**TASK:**
Gather all lines with the word "scene" in them.

**DATASET CONTENT:**
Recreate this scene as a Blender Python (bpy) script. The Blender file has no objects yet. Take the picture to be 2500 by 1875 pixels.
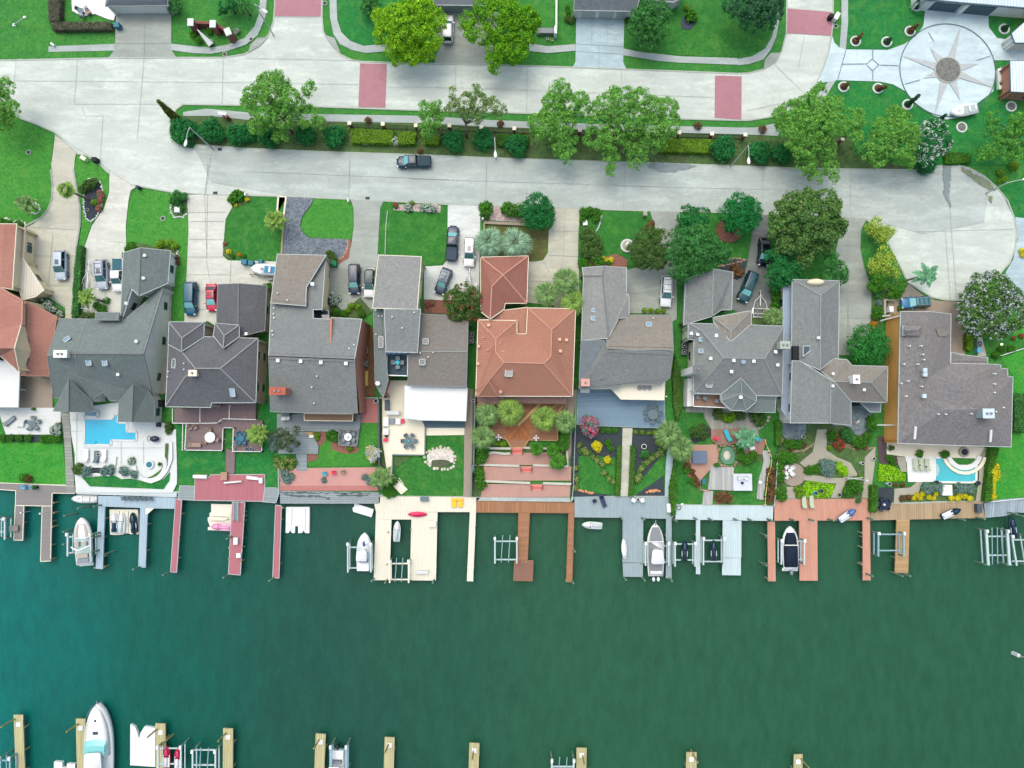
import bpy, math, random
import numpy as np
from mathutils import Vector, Matrix
from mathutils.geometry import tessellate_polygon
random.seed(7); np.random.seed(7)
S = bpy.context.scene; COL = S.collection; R_ = math.radians
# ------------------------------------------------------------------ camera, sky, sun, exposure
H, F, TILT = 111.0, 2500*24/36, R_(3.5)
cd = bpy.data.cameras.new('camera'); cam = bpy.data.objects.new('camera', cd); COL.objects.link(cam)
cam.location = (0, 0, H); cam.rotation_euler = (TILT, 0, 0); cd.lens = 24; cd.sensor_width = 36
cd.clip_start = 1; cd.clip_end = 15000; S.camera = cam
SUN_EL, SUN_AZ = R_(66), R_(335)          # soft overcast light from the top of the picture
w = bpy.data.worlds.new('World'); S.world = w; w.use_nodes = True; wn = w.node_tree.nodes
sk = wn.new('ShaderNodeTexSky'); sk.sky_type = 'NISHITA'; sk.sun_disc = False
sk.sun_elevation = SUN_EL; sk.sun_rotation = SUN_AZ; sk.air_density = 1.0; sk.dust_density = 6.0; sk.ozone_density = 1.0
wn['Background'].inputs[1].default_value = 0.15
w.node_tree.links.new(sk.outputs[0], wn['Background'].inputs[0])
sd = bpy.data.lights.new('sun', 'SUN'); sun = bpy.data.objects.new('sun', sd); COL.objects.link(sun)
sd.energy = 0.8; sd.angle = R_(125); sd.color = (.95, 1, .96)
_d = Vector((math.sin(SUN_AZ)*math.cos(SUN_EL), math.cos(SUN_AZ)*math.cos(SUN_EL), math.sin(SUN_EL)))
sun.rotation_euler = _d.to_track_quat('Z', 'Y').to_euler(); sun.location = (0, 0, 150)
S.view_settings.view_transform = 'Standard'; S.view_settings.look = 'None'
S.view_settings.exposure = 0.62; S.view_settings.gamma = 1.0
S.cycles.max_bounces = 5; S.cycles.use_denoising = True
# ------------------------------------------------------------------ survey: a mark on the plan + its height -> metres
TILES = dict(a=(0,0),b=(600,0),c=(1200,0),d=(1800,0),e=(1900,300),f=(0,400),g=(500,400),h=(1000,400),i=(1500,400),
 j=(1900,650),k=(0,700),l=(500,750),m=(1000,750),n=(1500,750),o=(1900,1000),p=(0,1050),q=(500,1050),r=(1000,1050),
 s=(1500,1050),t=(0,1425),u=(500,1425),v=(1100,1425),w=(2200,0),x=(2300,225),y=(1900,1500))
SC = {'w': 7.3733, 'x': 11.06}
_ct, _st = math.cos(TILT), math.sin(TILT)
def G(px, py, z=0.0):
    a = (px-1250)/F; b = -(py-937.5)/F
    dy = b*_ct + _st; dz = b*_st - _ct
    t = (z-H)/dz
    return Vector((a*t, dy*t, z))
def W(tile, X, Y, z=0.0):
    s = SC.get(tile, 3.68667); x0, y0 = TILES[tile]
    return G(x0+X/s, y0+Y/s, z)
def P(txt, z=0.0, tile=None):
    """'a10,20 30,40 b5,6,2' -> points; a letter switches survey sheet, third number is height"""
    out = []; t = tile
    for tok in txt.split():
        if tok[0].isalpha(): t = tok[0]; tok = tok[1:]
        n = [float(v) for v in tok.split(',')]
        out.append(W(t, n[0], n[1], n[2] if len(n) > 2 else z))
    return out
# ------------------------------------------------------------------ materials
K = 1.25
def lin(c): c /= 255; return c/12.92 if c < .04045 else ((c+.055)/1.055)**2.4
def C(r, g, b): return tuple(min(.86, lin(v)/K) for v in (r, g, b))
def mul(c, k): return tuple(min(.9, v*k) for v in c)+(1,)
MATS = {}
def M(name, rgb, var=.12, scale=2.0, rough=.8, kind='noise', rgb2=None, ang=0, big=.08, spec=.3, metal=0, size=.14, bigscale=.12):
    if name in MATS: return MATS[name]
    m = bpy.data.materials.new(name); MATS[name] = m; m.use_nodes = True
    nt = m.node_tree; N = nt.nodes; L = nt.links; bs = N['Principled BSDF']
    bs.inputs['Roughness'].default_value = rough; bs.inputs['Specular IOR Level'].default_value = spec
    bs.inputs['Metallic'].default_value = metal
    c = C(*rgb)
    if kind == 'plain': bs.inputs['Base Color'].default_value = c+(1,); return m
    geo = N.new('ShaderNodeNewGeometry'); pos = geo.outputs['Position']
    def noise(sc, det=3, vec=pos, rgh=.55):
        n = N.new('ShaderNodeTexNoise'); n.inputs['Scale'].default_value = sc; n.inputs['Detail'].default_value = det
        n.inputs['Roughness'].default_value = rgh; L.new(vec, n.inputs['Vector']); return n.outputs['Fac']
    def rng(f, a, b, lo=0, hi=1):
        r = N.new('ShaderNodeMapRange'); L.new(f, r.inputs[0]); r.inputs[1].default_value = a; r.inputs[2].default_value = b
        r.inputs[3].default_value = lo; r.inputs[4].default_value = hi; return r.outputs[0]
    def mix(f, A, B, mode='MIX'):
        x = N.new('ShaderNodeMix'); x.data_type = 'RGBA'; x.blend_type = mode
        if isinstance(f, float): x.inputs[0].default_value = f
        else: L.new(f, x.inputs[0])
        for i, v in ((6, A), (7, B)):
            if isinstance(v, tuple): x.inputs[i].default_value = v
            else: L.new(v, x.inputs[i])
        return x.outputs[2]
    def bump(f, st, dist=.05):
        b = N.new('ShaderNodeBump'); b.inputs['Strength'].default_value = st; b.inputs['Distance'].default_value = dist
        L.new(f, b.inputs['Height']); L.new(b.outputs[0], bs.inputs['Normal'])
    def mapv(rot=0, sc=(1,1,1), vec=pos):
        mp = N.new('ShaderNodeMapping'); mp.inputs['Rotation'].default_value = (0, 0, rot); mp.inputs['Scale'].default_value = sc
        L.new(vec, mp.inputs[0]); return mp.outputs[0]
    def island(): return geo.outputs['Random Per Island']
    f1 = rng(noise(scale, 4), .32, .68); col = mix(f1, mul(c, 1-var), mul(c, 1+var))
    if kind == 'grass':
        col = mix(rng(noise(bigscale, 4), .35, .65), col, mul(C(*rgb2) if rgb2 else c, 1.0))
        fine = noise(2.3, 4, rgh=.8); col = mix(rng(fine, .42, .6, 0, .75), col, mul(c, .5)); col = mix(rng(noise(.45, 6, rgh=.75), .48, .64, 0, .5), col, mul(c, .66)); col = mix(rng(noise(2.9, 4, rgh=.8), .5, .66, 0, .6), col, mul(c, 1.5))
        col = mix(rng(noise(.6, 6, rgh=.7), .48, .66, 0, .42), col, mul(C(104, 156, 66), 1)); bump(fine, .6, .08)
    elif kind == 'concrete':
        col = mix(rng(noise(bigscale, 5), .35, .68), col, mul(C(*rgb2) if rgb2 else c, 1.0))
        st = noise(.55, 6, mapv(ang, (.35, 1.6, 1))); col = mix(rng(st, .48, .72, 0, .5), col, mul(c, .7))
        dk = noise(.28, 7, mapv(ang, (.5, 1, 1)), .7); col = mix(rng(dk, .46, .6, 0, .62), col, mul(c, .68)); lt = noise(.35, 7, mapv(ang+.3, (.4, 1.3, 1)), .7); col = mix(rng(lt, .48, .62, 0, .7), col, mul(c, 1.22))
        col = mix(rng(noise(2.6, 4, rgh=.9), .42, .62, 0, .5), col, mul(c, .76)); col = mix(rng(noise(1.7, 6), .58, .72, 0, .35), col, mul(c, 1.22))
    elif kind in ('shingle', 'tile'):
        uv = N.new('ShaderNodeUVMap').outputs[0]
        if kind == 'shingle':
            bk = N.new('ShaderNodeTexBrick'); L.new(uv, bk.inputs[0]); bk.inputs['Scale'].default_value = 1
            bk.inputs['Brick Width'].default_value = .42; bk.inputs['Row Height'].default_value = .2; bk.inputs['Mortar Size'].default_value = .012
            bk.inputs['Color1'].default_value = mul(c, 1-var*1.2); bk.inputs['Color2'].default_value = mul(c, 1+var*1.3)
            bk.inputs['Mortar'].default_value = mul(c, .6); col = mix(.75, col, bk.outputs['Color'])
            col = mix(rng(noise(2.2, 4, rgh=.85), .46, .62, 0, .6), col, mul(c, 1.38)); col = mix(rng(noise(2.9, 3, rgh=.85), .46, .62, 0, .5), col, mul(c, .7))
        else:
            wv = N.new('ShaderNodeTexWave'); wv.bands_direction = 'X'; L.new(uv, wv.inputs[0]); wv.inputs['Scale'].default_value = 1.05
            wv.inputs['Distortion'].default_value = .2
            col = mix(rng(wv.outputs['Fac'], 0, 1, 0, .42), col, mul(c, .6))
            wy = N.new('ShaderNodeTexWave'); wy.bands_direction = 'Y'; L.new(uv, wy.inputs[0]); wy.inputs['Scale'].default_value = .9
            col = mix(rng(wy.outputs['Fac'], .7, 1, 0, .22), col, mul(c, .7)); bump(wv.outputs['Fac'], .5, .06)
        col = mix(rng(noise(.25, 5), .4, .7, 0, .4), col, mul(C(*rgb2) if rgb2 else c, .9))
        col = mix(rng(noise(.8, 5, mapv(0, (1, .4, 1))), .56, .75, 0, .3), col, mul(c, .7))
    elif kind == 'plank':
        v = mapv(ang, (1, 1, 1)); sx = N.new('ShaderNodeSeparateXYZ'); L.new(v, sx.inputs[0])
        d = N.new('ShaderNodeMath'); d.operation = 'DIVIDE'; L.new(sx.outputs[0], d.inputs[0]); d.inputs[1].default_value = size
        fl = N.new('ShaderNodeMath'); fl.operation = 'FLOOR'; L.new(d.outputs[0], fl.inputs[0])
        wnz = N.new('ShaderNodeTexWhiteNoise'); wnz.noise_dimensions = '1D'; L.new(fl.outputs[0], wnz.inputs['W'])
        fr = N.new('ShaderNodeMath'); fr.operation = 'FRACT'; L.new(d.outputs[0], fr.inputs[0])
        col = mix(wnz.outputs['Value'], mul(c, 1-var), mul(c, 1+var))
        col = mix(rng(fr.outputs[0], .86, .9), col, mul(c, .45))
        col = mix(rng(noise(1.2, 5, mapv(ang, (3, .5, 1))), .45, .75, 0, .5), col, mul(C(*rgb2) if rgb2 else c, .8))
    elif kind == 'paver':
        vo = N.new('ShaderNodeTexVoronoi'); vo.inputs['Scale'].default_value = 1/size; L.new(pos, vo.inputs['Vector'])
        sp = N.new('ShaderNodeSeparateColor'); L.new(vo.outputs['Color'], sp.inputs[0])
        col = mix(sp.outputs[0], mul(c, 1-var), mul(C(*rgb2) if rgb2 else c, 1+var))
        col = mix(rng(noise(.7, 5), .5, .75, 0, .4), col, mul(c, .65))
    elif kind == 'brick':
        bk = N.new('ShaderNodeTexBrick'); L.new(mapv(ang), bk.inputs[0]); bk.inputs['Scale'].default_value = 1
        bk.inputs['Brick Width'].default_value = .42; bk.inputs['Row Height'].default_value = .21; bk.inputs['Mortar Size'].default_value = .02
        bk.inputs['Color1'].default_value = mul(c, 1-var); bk.inputs['Color2'].default_value = mul(c, 1+var); bk.inputs['Mortar'].default_value = mul(C(190,170,160), .8)
        col = mix(.7, col, bk.outputs['Color']); col = mix(rng(noise(.7, 5), .5, .75, 0, .35), col, mul(c, .7))
    elif kind == 'leaf':
        col = mix(island(), mul(c, .8), mul(C(*rgb2) if rgb2 else c, 1.5))
        col = mix(rng(noise(.9, 3), .35, .65, 0, .45), col, mul(c, .75))
        tr = N.new('ShaderNodeBsdfTranslucent'); L.new(col, tr.inputs[0]); ms = N.new('ShaderNodeMixShader'); ms.inputs[0].default_value = .28
        L.new(bs.outputs[0], ms.inputs[1]); L.new(tr.outputs[0], ms.inputs[2]); L.new(ms.outputs[0], N['Material Output'].inputs[0])
    if kind != 'leaf' and big: col = mix(rng(noise(.09, 3), .35, .65, 0, big*4), col, mul(c, .86)); col = mix(rng(noise(1.1, 6, rgh=.8), .48, .66, 0, big*4), col, mul(c, .8))
    L.new(col, bs.inputs['Base Color']); return m
def paint(name, rgb, rough=.25): return M(name, rgb, kind='plain', rough=rough, spec=.5)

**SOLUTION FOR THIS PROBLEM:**
Recreate this scene as a Blender Python (bpy) script. The Blender file has no objects yet. Take the picture to be 2500 by 1875 pixels.
S = bpy.context.scene; COL = S.collection; R_ = math.radians